Search the listing for the string "minimum" and copy every line that contains it.

** Start **

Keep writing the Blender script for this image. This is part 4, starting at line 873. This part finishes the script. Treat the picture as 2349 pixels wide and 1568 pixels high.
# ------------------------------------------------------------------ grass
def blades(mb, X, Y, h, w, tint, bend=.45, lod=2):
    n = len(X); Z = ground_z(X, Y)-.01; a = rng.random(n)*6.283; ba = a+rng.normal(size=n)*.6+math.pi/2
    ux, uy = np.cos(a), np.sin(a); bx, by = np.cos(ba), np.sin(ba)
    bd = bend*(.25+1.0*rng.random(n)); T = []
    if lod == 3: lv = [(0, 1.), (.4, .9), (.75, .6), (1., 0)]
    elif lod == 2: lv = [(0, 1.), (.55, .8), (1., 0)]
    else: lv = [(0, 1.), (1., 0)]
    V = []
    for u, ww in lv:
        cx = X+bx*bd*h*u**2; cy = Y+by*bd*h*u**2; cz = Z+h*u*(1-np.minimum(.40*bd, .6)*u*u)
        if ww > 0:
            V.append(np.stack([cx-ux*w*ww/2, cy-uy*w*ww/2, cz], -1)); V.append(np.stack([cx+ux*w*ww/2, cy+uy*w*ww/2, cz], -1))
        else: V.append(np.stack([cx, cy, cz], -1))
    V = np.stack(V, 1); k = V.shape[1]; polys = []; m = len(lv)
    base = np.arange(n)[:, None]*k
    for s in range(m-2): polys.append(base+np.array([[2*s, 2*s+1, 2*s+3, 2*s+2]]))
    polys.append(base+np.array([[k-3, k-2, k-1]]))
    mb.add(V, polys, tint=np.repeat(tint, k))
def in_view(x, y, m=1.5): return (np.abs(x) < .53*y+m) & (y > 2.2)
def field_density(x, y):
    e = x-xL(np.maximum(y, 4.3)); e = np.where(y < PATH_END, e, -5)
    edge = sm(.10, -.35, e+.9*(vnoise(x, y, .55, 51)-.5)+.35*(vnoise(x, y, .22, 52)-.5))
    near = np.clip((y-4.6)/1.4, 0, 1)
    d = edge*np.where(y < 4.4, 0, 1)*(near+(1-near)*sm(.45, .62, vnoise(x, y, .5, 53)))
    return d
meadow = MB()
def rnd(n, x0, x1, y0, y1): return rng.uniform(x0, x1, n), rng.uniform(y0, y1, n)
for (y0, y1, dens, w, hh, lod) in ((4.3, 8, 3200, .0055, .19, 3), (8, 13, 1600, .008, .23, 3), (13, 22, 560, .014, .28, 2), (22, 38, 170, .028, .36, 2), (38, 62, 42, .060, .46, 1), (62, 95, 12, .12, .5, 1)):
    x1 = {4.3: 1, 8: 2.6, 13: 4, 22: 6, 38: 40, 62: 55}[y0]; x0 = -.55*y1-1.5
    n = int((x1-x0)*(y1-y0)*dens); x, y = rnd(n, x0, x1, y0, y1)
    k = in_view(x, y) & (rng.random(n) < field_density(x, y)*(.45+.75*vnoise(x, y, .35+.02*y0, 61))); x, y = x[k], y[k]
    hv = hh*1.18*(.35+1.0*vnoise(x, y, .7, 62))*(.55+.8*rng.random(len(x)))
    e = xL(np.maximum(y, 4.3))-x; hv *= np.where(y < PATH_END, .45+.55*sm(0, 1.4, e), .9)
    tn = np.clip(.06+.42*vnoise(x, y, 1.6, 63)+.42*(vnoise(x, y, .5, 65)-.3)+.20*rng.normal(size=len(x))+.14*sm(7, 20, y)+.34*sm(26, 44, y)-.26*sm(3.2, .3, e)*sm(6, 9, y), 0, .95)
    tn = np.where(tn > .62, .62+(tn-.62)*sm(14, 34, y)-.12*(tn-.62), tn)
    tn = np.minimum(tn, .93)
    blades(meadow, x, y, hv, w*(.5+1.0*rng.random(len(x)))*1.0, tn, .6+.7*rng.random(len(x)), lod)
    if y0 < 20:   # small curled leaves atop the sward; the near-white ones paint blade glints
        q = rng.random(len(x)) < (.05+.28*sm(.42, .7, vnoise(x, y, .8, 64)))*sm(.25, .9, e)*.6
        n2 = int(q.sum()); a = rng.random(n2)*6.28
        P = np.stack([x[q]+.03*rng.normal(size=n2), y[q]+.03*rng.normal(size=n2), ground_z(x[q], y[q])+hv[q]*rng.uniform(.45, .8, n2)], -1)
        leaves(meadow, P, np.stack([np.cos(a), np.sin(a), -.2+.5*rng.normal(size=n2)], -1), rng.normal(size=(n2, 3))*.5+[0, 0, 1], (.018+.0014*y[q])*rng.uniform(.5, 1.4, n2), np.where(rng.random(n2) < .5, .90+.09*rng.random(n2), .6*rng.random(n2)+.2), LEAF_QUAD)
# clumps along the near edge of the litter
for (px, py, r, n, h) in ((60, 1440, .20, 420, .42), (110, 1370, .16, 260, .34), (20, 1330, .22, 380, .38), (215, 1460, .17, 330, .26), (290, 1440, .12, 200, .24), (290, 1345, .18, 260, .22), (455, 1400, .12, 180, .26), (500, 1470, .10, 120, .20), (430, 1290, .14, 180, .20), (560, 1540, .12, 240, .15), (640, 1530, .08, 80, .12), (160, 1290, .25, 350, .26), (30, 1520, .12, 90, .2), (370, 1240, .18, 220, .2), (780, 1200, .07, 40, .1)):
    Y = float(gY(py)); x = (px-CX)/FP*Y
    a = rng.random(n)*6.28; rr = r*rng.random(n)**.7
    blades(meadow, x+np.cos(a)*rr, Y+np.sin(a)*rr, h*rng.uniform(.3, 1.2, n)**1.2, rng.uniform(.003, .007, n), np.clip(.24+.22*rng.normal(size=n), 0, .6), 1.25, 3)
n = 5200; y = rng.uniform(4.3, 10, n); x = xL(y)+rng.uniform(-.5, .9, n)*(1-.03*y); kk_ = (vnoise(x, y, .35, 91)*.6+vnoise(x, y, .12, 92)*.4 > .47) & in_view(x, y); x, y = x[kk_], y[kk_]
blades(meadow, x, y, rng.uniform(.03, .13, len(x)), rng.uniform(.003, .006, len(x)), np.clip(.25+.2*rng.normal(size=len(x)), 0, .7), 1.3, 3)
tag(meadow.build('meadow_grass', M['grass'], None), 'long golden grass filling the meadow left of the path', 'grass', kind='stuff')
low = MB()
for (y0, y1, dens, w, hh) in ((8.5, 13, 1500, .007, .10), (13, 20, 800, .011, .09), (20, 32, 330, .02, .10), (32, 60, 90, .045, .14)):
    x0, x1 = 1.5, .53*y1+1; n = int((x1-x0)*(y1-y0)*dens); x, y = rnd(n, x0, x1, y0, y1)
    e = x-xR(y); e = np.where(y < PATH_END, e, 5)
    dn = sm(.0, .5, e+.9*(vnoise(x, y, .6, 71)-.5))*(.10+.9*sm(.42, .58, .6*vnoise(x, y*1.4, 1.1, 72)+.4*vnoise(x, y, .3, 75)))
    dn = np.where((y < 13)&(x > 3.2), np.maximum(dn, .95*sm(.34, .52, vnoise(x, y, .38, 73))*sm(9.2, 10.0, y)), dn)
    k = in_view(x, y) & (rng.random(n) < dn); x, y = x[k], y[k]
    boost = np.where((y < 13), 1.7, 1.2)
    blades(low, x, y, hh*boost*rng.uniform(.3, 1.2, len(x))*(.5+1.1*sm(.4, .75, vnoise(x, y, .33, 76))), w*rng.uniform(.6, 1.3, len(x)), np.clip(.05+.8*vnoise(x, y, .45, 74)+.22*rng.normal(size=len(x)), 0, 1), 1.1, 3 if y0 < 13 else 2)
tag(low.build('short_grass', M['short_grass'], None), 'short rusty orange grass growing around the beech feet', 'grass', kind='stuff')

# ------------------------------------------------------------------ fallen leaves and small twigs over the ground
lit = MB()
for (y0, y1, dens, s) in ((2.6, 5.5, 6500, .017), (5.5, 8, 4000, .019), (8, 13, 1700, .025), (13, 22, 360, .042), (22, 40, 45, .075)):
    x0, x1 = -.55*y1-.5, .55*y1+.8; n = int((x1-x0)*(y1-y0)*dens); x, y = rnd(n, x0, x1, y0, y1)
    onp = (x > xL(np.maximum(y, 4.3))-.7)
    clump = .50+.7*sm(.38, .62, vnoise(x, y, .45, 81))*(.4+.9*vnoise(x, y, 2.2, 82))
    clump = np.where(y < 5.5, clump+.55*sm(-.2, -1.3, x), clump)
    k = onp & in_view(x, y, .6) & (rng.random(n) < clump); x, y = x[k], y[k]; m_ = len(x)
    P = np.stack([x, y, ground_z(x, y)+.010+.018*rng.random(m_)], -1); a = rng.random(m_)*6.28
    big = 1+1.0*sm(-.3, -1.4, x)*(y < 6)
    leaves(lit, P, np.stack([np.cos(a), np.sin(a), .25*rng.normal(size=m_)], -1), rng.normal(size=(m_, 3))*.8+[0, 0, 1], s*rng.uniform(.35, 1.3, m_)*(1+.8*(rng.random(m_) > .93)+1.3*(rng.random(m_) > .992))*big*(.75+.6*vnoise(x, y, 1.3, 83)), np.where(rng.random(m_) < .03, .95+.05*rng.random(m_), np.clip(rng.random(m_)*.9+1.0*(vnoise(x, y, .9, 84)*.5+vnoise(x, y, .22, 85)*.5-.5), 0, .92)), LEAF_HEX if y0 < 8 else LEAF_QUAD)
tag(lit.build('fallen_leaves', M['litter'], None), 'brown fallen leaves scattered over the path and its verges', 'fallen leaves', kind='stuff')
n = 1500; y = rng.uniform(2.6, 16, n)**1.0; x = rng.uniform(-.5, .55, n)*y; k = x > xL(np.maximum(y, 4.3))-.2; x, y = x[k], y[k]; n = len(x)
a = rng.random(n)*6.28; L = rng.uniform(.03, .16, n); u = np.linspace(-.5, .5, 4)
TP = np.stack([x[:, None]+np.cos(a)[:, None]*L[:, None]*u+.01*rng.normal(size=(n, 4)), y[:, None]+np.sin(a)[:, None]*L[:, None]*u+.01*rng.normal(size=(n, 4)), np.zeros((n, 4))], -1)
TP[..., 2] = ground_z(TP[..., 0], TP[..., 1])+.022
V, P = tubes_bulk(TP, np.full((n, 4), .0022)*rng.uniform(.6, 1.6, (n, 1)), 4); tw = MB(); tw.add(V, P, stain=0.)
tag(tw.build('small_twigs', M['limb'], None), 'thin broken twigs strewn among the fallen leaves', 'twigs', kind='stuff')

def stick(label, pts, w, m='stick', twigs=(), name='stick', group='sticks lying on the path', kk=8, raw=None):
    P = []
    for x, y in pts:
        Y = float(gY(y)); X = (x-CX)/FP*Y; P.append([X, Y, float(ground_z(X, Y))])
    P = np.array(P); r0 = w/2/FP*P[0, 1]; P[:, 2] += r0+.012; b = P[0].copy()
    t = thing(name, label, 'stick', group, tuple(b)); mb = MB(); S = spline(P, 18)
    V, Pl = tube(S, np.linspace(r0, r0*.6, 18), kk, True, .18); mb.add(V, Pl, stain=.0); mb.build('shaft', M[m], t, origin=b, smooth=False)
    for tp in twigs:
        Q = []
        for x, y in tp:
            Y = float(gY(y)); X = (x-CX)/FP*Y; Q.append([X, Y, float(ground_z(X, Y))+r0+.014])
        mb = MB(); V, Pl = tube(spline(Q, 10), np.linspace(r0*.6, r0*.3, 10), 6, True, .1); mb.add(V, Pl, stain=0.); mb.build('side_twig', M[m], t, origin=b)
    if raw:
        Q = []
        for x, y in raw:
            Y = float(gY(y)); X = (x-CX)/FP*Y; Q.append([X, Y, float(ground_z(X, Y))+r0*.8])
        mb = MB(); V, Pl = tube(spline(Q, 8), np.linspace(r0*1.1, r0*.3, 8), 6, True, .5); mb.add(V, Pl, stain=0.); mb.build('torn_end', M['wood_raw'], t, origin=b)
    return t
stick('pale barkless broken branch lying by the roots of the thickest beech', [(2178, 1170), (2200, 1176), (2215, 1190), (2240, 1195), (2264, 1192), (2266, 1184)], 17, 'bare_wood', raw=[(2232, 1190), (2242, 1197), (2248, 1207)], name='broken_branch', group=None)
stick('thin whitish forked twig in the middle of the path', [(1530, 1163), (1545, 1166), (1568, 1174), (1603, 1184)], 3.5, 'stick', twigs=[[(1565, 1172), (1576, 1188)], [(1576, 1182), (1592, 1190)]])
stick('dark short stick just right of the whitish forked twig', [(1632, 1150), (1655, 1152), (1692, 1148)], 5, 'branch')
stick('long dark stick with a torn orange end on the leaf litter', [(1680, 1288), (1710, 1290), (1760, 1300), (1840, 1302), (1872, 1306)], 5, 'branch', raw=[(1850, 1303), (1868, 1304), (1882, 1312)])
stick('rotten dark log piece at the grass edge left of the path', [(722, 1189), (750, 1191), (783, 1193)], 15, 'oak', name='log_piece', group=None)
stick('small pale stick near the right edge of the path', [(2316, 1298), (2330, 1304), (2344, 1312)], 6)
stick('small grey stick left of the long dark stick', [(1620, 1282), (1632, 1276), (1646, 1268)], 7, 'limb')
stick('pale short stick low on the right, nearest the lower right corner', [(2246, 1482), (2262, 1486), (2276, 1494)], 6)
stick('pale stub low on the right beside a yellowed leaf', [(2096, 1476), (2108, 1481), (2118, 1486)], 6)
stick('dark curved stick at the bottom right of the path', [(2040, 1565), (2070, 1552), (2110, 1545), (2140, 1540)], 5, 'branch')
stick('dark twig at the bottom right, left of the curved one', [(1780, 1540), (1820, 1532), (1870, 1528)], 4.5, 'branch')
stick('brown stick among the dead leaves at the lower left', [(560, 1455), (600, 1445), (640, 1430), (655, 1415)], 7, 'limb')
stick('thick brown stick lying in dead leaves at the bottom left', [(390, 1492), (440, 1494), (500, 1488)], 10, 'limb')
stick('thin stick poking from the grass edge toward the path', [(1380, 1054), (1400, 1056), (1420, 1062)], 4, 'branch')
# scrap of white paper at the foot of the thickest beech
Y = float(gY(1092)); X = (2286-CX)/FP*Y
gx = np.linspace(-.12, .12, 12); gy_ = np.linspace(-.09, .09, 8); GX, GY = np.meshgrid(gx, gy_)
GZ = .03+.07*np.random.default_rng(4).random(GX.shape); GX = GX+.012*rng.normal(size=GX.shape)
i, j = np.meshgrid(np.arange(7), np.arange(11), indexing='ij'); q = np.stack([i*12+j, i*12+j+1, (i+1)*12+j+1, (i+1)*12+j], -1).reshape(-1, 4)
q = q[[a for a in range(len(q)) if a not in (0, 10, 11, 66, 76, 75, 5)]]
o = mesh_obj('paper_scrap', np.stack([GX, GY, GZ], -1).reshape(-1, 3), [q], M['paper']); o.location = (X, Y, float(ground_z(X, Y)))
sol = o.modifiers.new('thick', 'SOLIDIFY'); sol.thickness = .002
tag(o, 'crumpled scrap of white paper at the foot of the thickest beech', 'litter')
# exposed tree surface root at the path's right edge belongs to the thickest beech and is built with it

** End **

_RESPONSE BELOW:_
        cx = X+bx*bd*h*u**2; cy = Y+by*bd*h*u**2; cz = Z+h*u*(1-np.minimum(.40*bd, .6)*u*u)
    tn = np.minimum(tn, .93)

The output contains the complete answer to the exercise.